Information supplied:

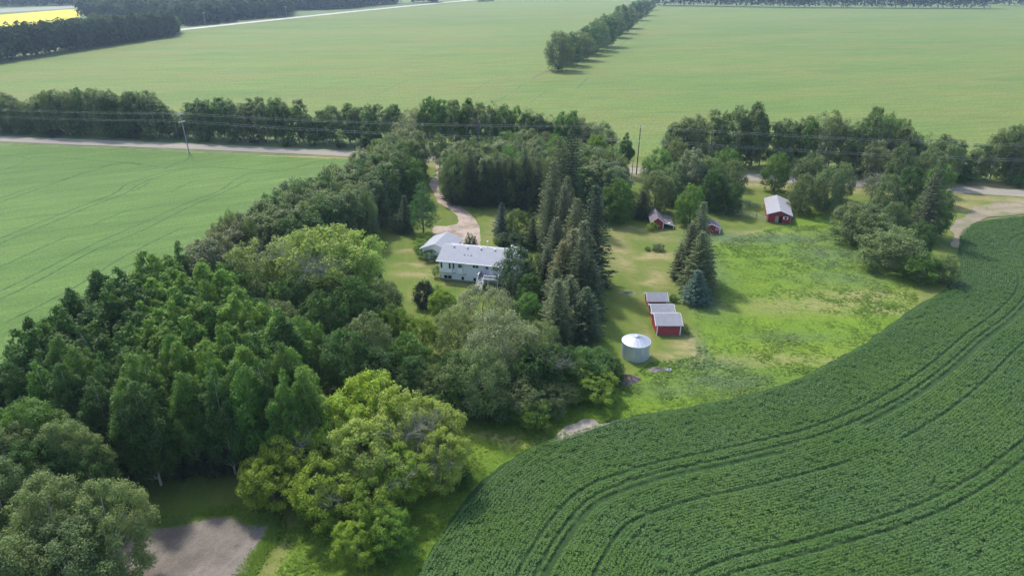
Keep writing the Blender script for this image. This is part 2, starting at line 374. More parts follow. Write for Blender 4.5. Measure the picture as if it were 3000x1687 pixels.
o = sheet('grain_field', WHEAT, 0.05, M['wheat'], 0.5, 1.5, 3)
FAR = [(-900, 385)] + [(-200, 290), (-61, 262), (40, 240), (77, 231), (151, 215), (300, 180), (700, 120), (1500, 100)] + [(1900, 1500), (820, 1260)] + PV([(2490, 22), (1640, 18), (1560, 1), (1235, 2), (860, 35), (450, 78), (455, 92), (225, 125), (0, 160), (-500, 225)])
o = sheet('far_grain_field', FAR, 0.05, M['barley'], 0.8, 5, 4)
sheet('far_grain_field', PV([(2500, 24), (2495, 12), (3000, 14), (3000, 40)]), 0.055, M['barley'], 1, 8, 5)
sheet('canola_field', PV([(-120, 48), (168, 25), (215, 24), (200, 44), (100, 62), (-120, 85)]), 0.08, M['canola'], 1.0, 8, 6)
sheet('pale_field', PV([(-160, 28), (192, 15.5), (196, 21), (-160, 42)]), 0.09, M['stubble'], 1.0, 8, 7)
# roads
def mat_road():
    m, t, b = mk('gravel_road_surface'); n = noise(t, 1.5, 5, 0.75); n1 = noise(t, 0.2, 4, 0.6, stretch=(8, 1, 1), rot=R(-11))
    c = ramp(t, n1, [(0.35, (0.205, 0.185, 0.155)), (0.65, (0.27, 0.245, 0.20))]); c = mixc(t, 1.0, c, ramp(t, n, [(0.3, g3(0.85)), (0.7, g3(1.1))]), 'MULTIPLY')
    t.links.new(c, b.inputs['Base Color']); bump(t, b, n, 0.5, 0.04); return m
M['road'] = mat_road()
mb = MB(); ribbon_mb(mb, [(-700, 345), (-420, 300)] + ROADL + [(600, 95)], 8.2, 0.10, 0.25, 2); tag(mb.build('gravel_road', M['road']), kind='structure')
mb = MB(); ribbon_mb(mb, PV([(250, 96), (350, 86), (450, 76), (640, 56), (859, 33), (1060, 13), (1235, -3), (1500, -24)]), 15, 0.12, 0.6, 3); tag(mb.build('distant_road', M['farroad']), kind='structure')
DRIVE = [C4(x, y) for x, y in [(1000, -60), (1020, 50), (950, 100), (930, 150), (985, 250), (1030, 340), (1160, 420), (1235, 480), (1252, 535), (1215, 575), (1120, 592), (975, 588), (960, 640), (990, 700), (1200, 860), (1480, 860), (1482, 700), (1470, 600), (1430, 520), (1330, 430), (1200, 330), (1060, 250), (1035, 190), (1045, 130), (1085, 60), (1100, -60)]]
def mat_drive():
    m, t, b = mk('worn_driveway'); n = noise(t, 2.2, 5, 0.8); n1 = noise(t, 0.25, 4, 0.7)
    c = ramp(t, n1, [(0.38, (0.22, 0.175, 0.14)), (0.55, (0.36, 0.295, 0.235))]); c = mixc(t, 1.0, c, ramp(t, n, [(0.3, g3(0.62)), (0.7, g3(1.25))]), 'MULTIPLY')
    t.links.new(c, b.inputs['Base Color']); bump(t, b, n, 0.6, 0.05); return m
M['drive'] = mat_drive()
sheet('driveway', DRIVE, 0.06, M['drive'], 0.18, 0.6, 8)
L = [G(x / 2.576, 1125 + y / 2.576) for x, y in [(1000, 1030), (1130, 1065), (1330, 1060), (1500, 1010), (1620, 965), (1720, 965), (1800, 1010), (1920, 1035), (2040, 1020), (2095, 1080), (2030, 1200), (1900, 1370), (1780, 1560), (1650, 1800), (300, 1800), (500, 1300), (700, 1080)]]
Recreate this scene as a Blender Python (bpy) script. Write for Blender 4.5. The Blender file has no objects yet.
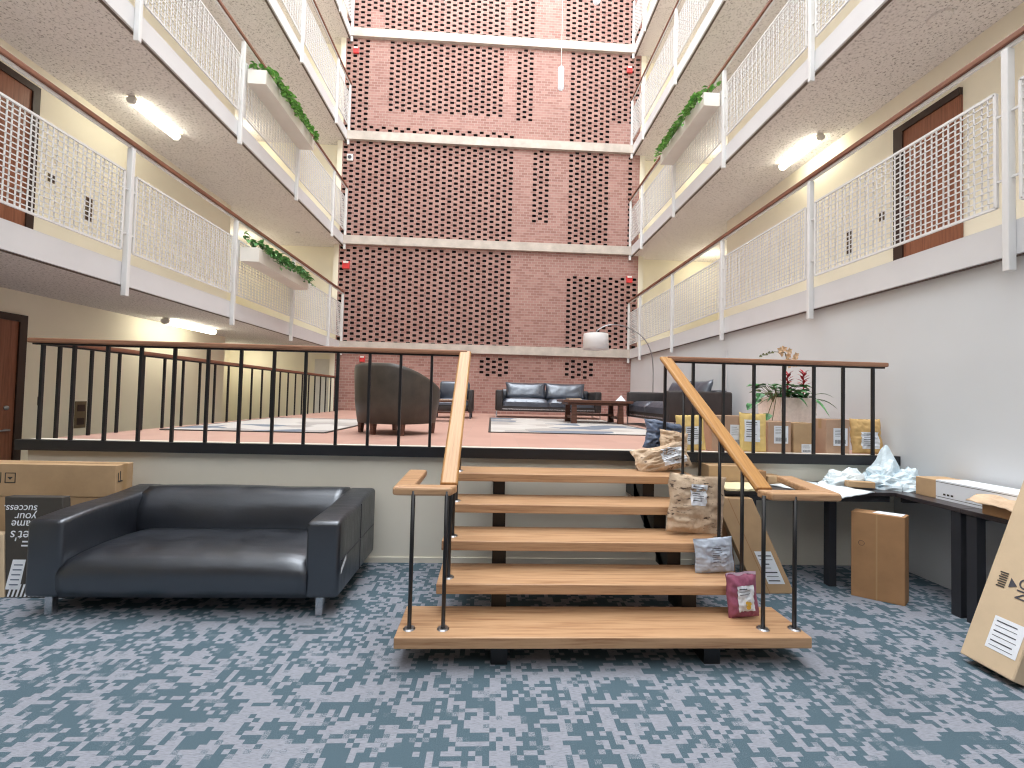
import bpy, bmesh, math, random
from mathutils import Vector, Matrix, Euler, noise
C = bpy.context.scene
COL = C.collection
PI = math.pi
# ---------------------------------------------------------------- helpers
def lin(c):
    return tuple(((x / 255) / 12.92 if x / 255 <= .04045 else ((x / 255 + .055) / 1.055) ** 2.4) for x in c) + (1,)

class NT:
    """small wrapper around a material node tree"""
    def __init__(s, name):
        s.m = bpy.data.materials.new(name); s.m.use_nodes = True
        s.t = s.m.node_tree; s.b = s.t.nodes['Principled BSDF']
    def n(s, kind, **kw):
        x = s.t.nodes.new(kind)
        for k, v in kw.items(): setattr(x, k, v)
        return x
    def l(s, a, b): s.t.links.new(a, b)
    def coord(s, which='Object', scale=(1, 1, 1)):
        c = s.n('ShaderNodeTexCoord'); m = s.n('ShaderNodeMapping'); m.inputs['Scale'].default_value = scale
        s.l(c.outputs[which], m.inputs['Vector']); return m.outputs['Vector']
    def noise(s, vec, scale, detail=3, rough=.5):
        x = s.n('ShaderNodeTexNoise'); x.inputs['Scale'].default_value = scale
        x.inputs['Detail'].default_value = detail; x.inputs['Roughness'].default_value = rough
        s.l(vec, x.inputs['Vector']); return x.outputs['Fac']
    def ramp(s, fac, stops, interp='LINEAR'):
        r = s.n('ShaderNodeValToRGB'); r.color_ramp.interpolation = interp
        e = r.color_ramp.elements
        while len(e) < len(stops): e.new(.5)
        for el, (p, c) in zip(e, stops): el.position = p; el.color = c
        s.l(fac, r.inputs['Fac']); return r.outputs['Color']
    def mix(s, fac, a, b, mode='MIX'):
        x = s.n('ShaderNodeMix', data_type='RGBA', blend_type=mode)
        for sock, v in ((x.inputs[0], fac), (x.inputs[6], a), (x.inputs[7], b)):
            if hasattr(v, 'node'): s.l(v, sock)
            else: sock.default_value = v
        return x.outputs[2]
    def math(s, op, a, b=0):
        x = s.n('ShaderNodeMath', operation=op)
        for sock, v in ((x.inputs[0], a), (x.inputs[1], b)):
            if hasattr(v, 'node'): s.l(v, sock)
            else: sock.default_value = v
        return x.outputs[0]
    def bump(s, h, strength=.3, dist=.01):
        x = s.n('ShaderNodeBump'); x.inputs['Strength'].default_value = strength; x.inputs['Distance'].default_value = dist
        s.l(h, x.inputs['Height']); s.l(x.outputs['Normal'], s.b.inputs['Normal'])
    def base(s, c):
        if hasattr(c, 'node'): s.l(c, s.b.inputs['Base Color'])
        else: s.b.inputs['Base Color'].default_value = c

def mat(name, rgb, rough=.6, var=.12, vscale=6, bump=0, bscale=60, metal=0, spec=.5, stretch=(1, 1, 1), bdist=.004):
    k = NT(name); c = lin(rgb)
    v = k.coord('Object', stretch)
    f = k.noise(v, vscale, 4, .55)
    lo = tuple(max(0, x * (1 - var)) for x in c[:3]) + (1,); hi = tuple(min(1, x * (1 + var)) for x in c[:3]) + (1,)
    k.base(k.ramp(f, [(.3, lo), (.7, hi)]))
    k.b.inputs['Roughness'].default_value = rough; k.b.inputs['Metallic'].default_value = metal
    k.b.inputs['Specular IOR Level'].default_value = spec
    if bump: k.bump(k.noise(v, bscale, 3), bump, bdist)
    return k.m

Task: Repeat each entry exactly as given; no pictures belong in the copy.

Response below:
Keep writing the Blender script for this image. This is part 2, starting at line 374. More parts follow. Write for Blender 4.5. Measure the picture as if it were 3000x1687 pixels.
o = sheet('grain_field', WHEAT, 0.05, M['wheat'], 0.5, 1.5, 3)
FAR = [(-900, 385)] + [(-200, 290), (-61, 262), (40, 240), (77, 231), (151, 215), (300, 180), (700, 120), (1500, 100)] + [(1900, 1500), (820, 1260)] + PV([(2490, 22), (1640, 18), (1560, 1), (1235, 2), (860, 35), (450, 78), (455, 92), (225, 125), (0, 160), (-500, 225)])
o = sheet('far_grain_field', FAR, 0.05, M['barley'], 0.8, 5, 4)
sheet('far_grain_field', PV([(2500, 24), (2495, 12), (3000, 14), (3000, 40)]), 0.055, M['barley'], 1, 8, 5)
sheet('canola_field', PV([(-120, 48), (168, 25), (215, 24), (200, 44), (100, 62), (-120, 85)]), 0.08, M['canola'], 1.0, 8, 6)
sheet('pale_field', PV([(-160, 28), (192, 15.5), (196, 21), (-160, 42)]), 0.09, M['stubble'], 1.0, 8, 7)
# roads
def mat_road():
    m, t, b = mk('gravel_road_surface'); n = noise(t, 1.5, 5, 0.75); n1 = noise(t, 0.2, 4, 0.6, stretch=(8, 1, 1), rot=R(-11))
    c = ramp(t, n1, [(0.35, (0.205, 0.185, 0.155)), (0.65, (0.27, 0.245, 0.20))]); c = mixc(t, 1.0, c, ramp(t, n, [(0.3, g3(0.85)), (0.7, g3(1.1))]), 'MULTIPLY')
    t.links.new(c, b.inputs['Base Color']); bump(t, b, n, 0.5, 0.04); return m
M['road'] = mat_road()
mb = MB(); ribbon_mb(mb, [(-700, 345), (-420, 300)] + ROADL + [(600, 95)], 8.2, 0.10, 0.25, 2); tag(mb.build('gravel_road', M['road']), kind='structure')
mb = MB(); ribbon_mb(mb, PV([(250, 96), (350, 86), (450, 76), (640, 56), (859, 33), (1060, 13), (1235, -3), (1500, -24)]), 15, 0.12, 0.6, 3); tag(mb.build('distant_road', M['farroad']), kind='structure')
DRIVE = [C4(x, y) for x, y in [(1000, -60), (1020, 50), (950, 100), (930, 150), (985, 250), (1030, 340), (1160, 420), (1235, 480), (1252, 535), (1215, 575), (1120, 592), (975, 588), (960, 640), (990, 700), (1200, 860), (1480, 860), (1482, 700), (1470, 600), (1430, 520), (1330, 430), (1200, 330), (1060, 250), (1035, 190), (1045, 130), (1085, 60), (1100, -60)]]
def mat_drive():
    m, t, b = mk('worn_driveway'); n = noise(t, 2.2, 5, 0.8); n1 = noise(t, 0.25, 4, 0.7)
    c = ramp(t, n1, [(0.38, (0.22, 0.175, 0.14)), (0.55, (0.36, 0.295, 0.235))]); c = mixc(t, 1.0, c, ramp(t, n, [(0.3, g3(0.62)), (0.7, g3(1.25))]), 'MULTIPLY')
    t.links.new(c, b.inputs['Base Color']); bump(t, b, n, 0.6, 0.05); return m
M['drive'] = mat_drive()
sheet('driveway', DRIVE, 0.06, M['drive'], 0.18, 0.6, 8)
L = [G(x / 2.576, 1125 + y / 2.576) for x, y in [(1000, 1030), (1130, 1065), (1330, 1060), (1500, 1010), (1620, 965), (1720, 965), (1800, 1010), (1920, 1035), (2040, 1020), (2095, 1080), (2030, 1200), (1900, 1370), (1780, 1560), (1650, 1800), (300, 1800), (500, 1300), (700, 1080)]]
Recreate this scene as a Blender Python (bpy) script. Write for Blender 4.5. The Blender file has no objects yet.
import bpy, bmesh, math, random
from mathutils import Vector, Matrix, Euler, noise
C = bpy.context.scene
COL = C.collection
PI = math.pi
# ---------------------------------------------------------------- helpers
def lin(c):
    return tuple(((x / 255) / 12.92 if x / 255 <= .04045 else ((x / 255 + .055) / 1.055) ** 2.4) for x in c) + (1,)

class NT:
    """small wrapper around a material node tree"""
    def __init__(s, name):
        s.m = bpy.data.materials.new(name); s.m.use_nodes = True
        s.t = s.m.node_tree; s.b = s.t.nodes['Principled BSDF']
    def n(s, kind, **kw):
        x = s.t.nodes.new(kind)
        for k, v in kw.items(): setattr(x, k, v)
        return x
    def l(s, a, b): s.t.links.new(a, b)
    def coord(s, which='Object', scale=(1, 1, 1)):
        c = s.n('ShaderNodeTexCoord'); m = s.n('ShaderNodeMapping'); m.inputs['Scale'].default_value = scale
        s.l(c.outputs[which], m.inputs['Vector']); return m.outputs['Vector']
    def noise(s, vec, scale, detail=3, rough=.5):
        x = s.n('ShaderNodeTexNoise'); x.inputs['Scale'].default_value = scale
        x.inputs['Detail'].default_value = detail; x.inputs['Roughness'].default_value = rough
        s.l(vec, x.inputs['Vector']); return x.outputs['Fac']
    def ramp(s, fac, stops, interp='LINEAR'):
        r = s.n('ShaderNodeValToRGB'); r.color_ramp.interpolation = interp
        e = r.color_ramp.elements
        while len(e) < len(stops): e.new(.5)
        for el, (p, c) in zip(e, stops): el.position = p; el.color = c
        s.l(fac, r.inputs['Fac']); return r.outputs['Color']
    def mix(s, fac, a, b, mode='MIX'):
        x = s.n('ShaderNodeMix', data_type='RGBA', blend_type=mode)
        for sock, v in ((x.inputs[0], fac), (x.inputs[6], a), (x.inputs[7], b)):
            if hasattr(v, 'node'): s.l(v, sock)
            else: sock.default_value = v
        return x.outputs[2]
    def math(s, op, a, b=0):
        x = s.n('ShaderNodeMath', operation=op)
        for sock, v in ((x.inputs[0], a), (x.inputs[1], b)):
            if hasattr(v, 'node'): s.l(v, sock)
            else: sock.default_value = v
        return x.outputs[0]
    def bump(s, h, strength=.3, dist=.01):
        x = s.n('ShaderNodeBump'); x.inputs['Strength'].default_value = strength; x.inputs['Distance'].default_value = dist
        s.l(h, x.inputs['Height']); s.l(x.outputs['Normal'], s.b.inputs['Normal'])
    def base(s, c):
        if hasattr(c, 'node'): s.l(c, s.b.inputs['Base Color'])
        else: s.b.inputs['Base Color'].default_value = c

def mat(name, rgb, rough=.6, var=.12, vscale=6, bump=0, bscale=60, metal=0, spec=.5, stretch=(1, 1, 1), bdist=.004):
    k = NT(name); c = lin(rgb)
    v = k.coord('Object', stretch)
    f = k.noise(v, vscale, 4, .55)
    lo = tuple(max(0, x * (1 - var)) for x in c[:3]) + (1,); hi = tuple(min(1, x * (1 + var)) for x in c[:3]) + (1,)
    k.base(k.ramp(f, [(.3, lo), (.7, hi)]))
    k.b.inputs['Roughness'].default_value = rough; k.b.inputs['Metallic'].default_value = metal
    k.b.inputs['Specular IOR Level'].default_value = spec
    if bump: k.bump(k.noise(v, bscale, 3), bump, bdist)
    return k.m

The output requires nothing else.